- [SET EXERCISE] Set out every line bearing the string "that".
— BEGIN GIVEN INFORMATION —
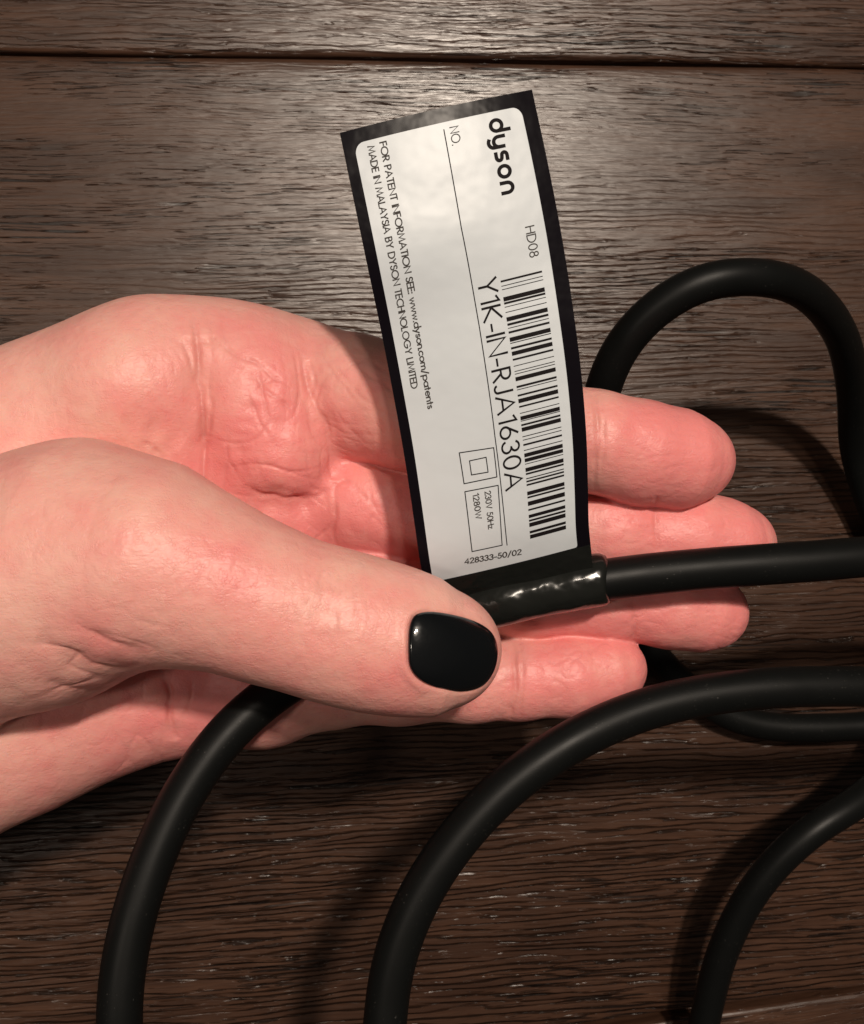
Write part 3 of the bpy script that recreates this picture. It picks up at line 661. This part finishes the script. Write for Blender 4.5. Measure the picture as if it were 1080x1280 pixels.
def stroke_mesh(polys, width, fmap, V_, Fc, lift0, closed_caps=True):
    """Mitred ribbon along each polyline; fmap turns lettering plane (x, y) into strip coordinates."""
    for pi, pl in enumerate(polys):
        p = np.array(pl, float)
        keep_ = np.r_[True, np.linalg.norm(np.diff(p, axis=0), axis=1) > 1e-6]; p = p[keep_]
        if len(p) < 2: continue
        closed = np.linalg.norm(p[0]-p[-1]) < 1e-6
        # subdivide long pieces so that the ribbon follows the bend
        q = [p[0]]
        for a, b in zip(p[:-1], p[1:]):
            m = max(1, int(np.linalg.norm(b-a)/1.5)); q += [a+(b-a)*(i+1)/m for i in range(m)]
        p = np.array(q); d = np.diff(p, axis=0); d /= np.linalg.norm(d, axis=1)[:, None]
        if not closed:
            p[0] -= d[0]*width*0.35; p[-1] += d[-1]*width*0.35
        n = len(p); base = len(V_)
        for i in range(n):
            if closed: d0, d1 = d[i-1 if 0 < i < n-1 else -1], d[i if i < n-1 else 0]
            else: d0, d1 = d[max(i-1, 0)], d[min(i, n-2)]
            n0 = np.array([-d0[1], d0[0]]); n1 = np.array([-d1[1], d1[0]]); b = n0+n1; L_ = np.linalg.norm(b)
            b = n0 if L_ < 0.2 else b/L_; sc = min(1/max(b@n0, 0.3), 1.8)
            for s in (1, -1):
                w = p[i]+b*s*sc*width*0.5; u, v = fmap(*w); V_.append(S(u, v, lift0+pi*6e-6))
        for i in range(n-1): Fc.append((base+2*i, base+2*i+1, base+2*i+3, base+2*i+2))
def text(name, s, p0, p1, cap, stroke, mat, glyphs=G, space=0.2, across=False):
    """Lettering whose baseline runs from pixel p0 to p1; cap is the cap height in pixels there."""
    a = np.array(uv(*p0)); b = np.array(uv(*p1)); run = math.hypot(p1[0]-p0[0], p1[1]-p0[1])
    W = 0; items = []
    for ch in s:
        w, pl = glyphs[ch]; items.append((W, pl)); W += w+space
    W -= space; sx = 1.0/W
    q = (p0[0]+ (cap if not across else 0), p0[1]-(cap*0.2 if not across else cap))
    c = np.array(uv(*q))-a
    up = np.array([c[0], 0.0]) if not across else c
    def fmap(x, y):
        r = a+(b-a)*(x*sx)+up*y; return r[0], r[1]
    V_ = []; Fc = []
    for x0, pl in items:
        stroke_mesh([[(x0+x, y) for x, y in q] for q in pl], stroke/cap, fmap, V_, Fc, PL)
    V_ = [tuple(v) for v in V_]; ob = mesh_obj(name, V_, Fc, mat, None, False); keep(ob, tagroot); return ob
text('wordmark', 'dyson', (612.0, 151.8), (628.2, 242.2), 13.6, 4.5, ink, LOGO, 0.52)
text('lettering', 'NO.', (562, 160), (565.5, 182), 10.5, 1.3, grey_ink)
text('lettering', 'HD08', (656.5, 284.5), (662.5, 322), 10.8, 1.35, grey_ink)
text('lettering', 'Y1K-IN-RJA1630A', (597.0, 352), (632.5, 613), 22.5, 2.5, ink, G, 0.20)
text('lettering', 'FOR PATENT INFORMATION SEE: www.dyson.com/patents', (474.5, 179), (535, 511), 8.0, 1.45, grey_ink, G, 0.17)
text('lettering', 'MADE IN MALAYSIA BY DYSON TECHNOLOGY LIMITED', (459.5, 184), (514.5, 486), 8.0, 1.45, grey_ink, G, 0.17)
text('lettering', '230V 50Hz', (606.0, 615), (610.5, 661), 7.0, 1.2, grey_ink, G, 0.18)
text('lettering', '1280W', (591.0, 618), (595.0, 649), 7.0, 1.2, grey_ink, G, 0.20)
text('lettering', '428333-50/02', (581, 704.5), (651, 692.5), 6.2, 1.2, grey_ink, G, 0.20, across=True)
def rule(name, pts, width, mat, closed=False):
    """Printed line through photograph points lying on the label."""
    Q = [np.array(uv(*p)) for p in pts]
    if closed: Q.append(Q[0])
    K = 7.4; wl = 33*K; hl = 82*K
    Q = [np.array([q[0]*wl, q[1]*hl]) for q in Q]
    V_ = []; Fc = []
    if closed: polys = [[a, b] for a, b in zip(Q[:-1], Q[1:])]
    else: polys = [Q]
    stroke_mesh(polys, width, lambda x, y: (x/wl, y/hl), V_, Fc, PL)
    ob = mesh_obj(name, [tuple(v) for v in V_], Fc, mat, None, False); keep(ob, tagroot); return ob
ua, va = uv(554.7, 162.4); uz, vz = uv(633.7, 681)
rule('printed_line', [(554.7, 162.4), (576.5, 285), (599, 408), (618.5, 545), (633.7, 681)], 1.3, ink)
rule('printed_frame', [(574, 566), (617, 559.5), (621, 596), (580, 604.5)], 1.3, ink, True)
rule('printed_frame', [(586.8, 576), (607.5, 571.5), (610, 590), (589.3, 593.5)], 1.3, ink, True)
rule('printed_frame', [(581, 614.5), (622.5, 606.5), (627.5, 681), (590, 689)], 1.3, ink, True)
# barcode
ba, bb = uv(625.3, 349.5), uv(677.4, 339.5); bc, bd = uv(662.5, 671.5), uv(707.5, 662.5)
bv0 = (ba[1]+bb[1])/2; bv1 = (bc[1]+bd[1])/2
bars = [(0, 2.2), (6, .9), (10, .9), (19, 5), (25, 2.4), (30, .9), (36, .9), (42, 4.8), (49, 2.6), (54, .9), (58, 2.4), (65, 4.8), (71, 1), (76, 2.4), (81, 4.6), (89, 2.2), (97, .9), (103, .9), (106, .9), (110, 4.6), (120, 2.4), (124, .9), (130, 2.2), (135, 4.8), (143, 2.0), (151, .9), (155, 4.4), (160, .9), (164, 2.2), (168, 4.6), (178, 1.0), (182, .9), (187, 2.2), (194, 1), (198, 4.5), (204, 4.2), (210, .9), (215, 4.6), (221, 2.2), (227, 1.2), (230, 2.0), (234, 2.2), (243, 4.5), (249, 2.2), (255, 5.2), (264, 2.2), (271, 4.0), (277, 2.4), (281, 5.0), (291, 3.2), (296, 5.4)]
tot = 301.0; V_ = []; Fc = []
for s, w in bars:
    a = bv0+(bv1-bv0)*s/tot; b = bv0+(bv1-bv0)*min(s+w, tot)/tot; o = len(V_); ns = 6
    for v in (a, b):
        f = (v-bv0)/(bv1-bv0)
        for t in np.linspace(0, 1, ns):
            uA = ba[0]+(bc[0]-ba[0])*f; uB = bb[0]+(bd[0]-bb[0])*f; V_.append(tuple(S(uA+(uB-uA)*t, v, PL)))
    for t in range(ns-1): Fc.append((o+t, o+ns+t, o+ns+t+1, o+t+1))
ob = mesh_obj('barcode', V_, Fc, ink, None, False); keep(ob, tagroot)
# the strip's sleeve round the cord
Aseg = spline([P(*k) for k in A_keys[4:10]], 40); ax_, ay_, _ = px(Aseg)
sl = resample(Aseg[(ax_ < 757) & (ax_ > 524)], 0.0007); ns = len(sl); tt = np.linspace(0, 1, ns)
sleeve = tube('wrap_sleeve', sl, CR+0.00012+0.00042*np.clip(np.minimum(tt, 1-tt)*40, 0, 1)+0.00010*np.sin(tt*13)*np.sin(tt*5), wrapfilm, None, 36)
co_ = np.array([v.co[:] for v in sleeve.data.vertices]); rel = (co_.reshape(ns, 36, 3)-sl[:, None]); rel[..., 1] *= np.where(rel[..., 1] > 0, 1.16, 1.06); rel[..., 2] *= 0.97
last = np.linspace(0, 1, ns)[:, None]; rel[..., 0] += 0.0006*np.sin(np.arctan2(rel[..., 2], rel[..., 1])*2+1.0)*np.abs(last*2-1)**6
sleeve.data.vertices.foreach_set('co', (sl[:, None]+rel).astype(np.float32).ravel()); sleeve.data.update(); keep(sleeve, tagroot)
— END GIVEN INFORMATION —
- [EXERCISE ANSWER]
Write part 3 of the bpy script that recreates this picture. It picks up at line 661. This part finishes the script. Write for Blender 4.5. Measure the picture as if it were 1080x1280 pixels.
        # subdivide long pieces so that the ribbon follows the bend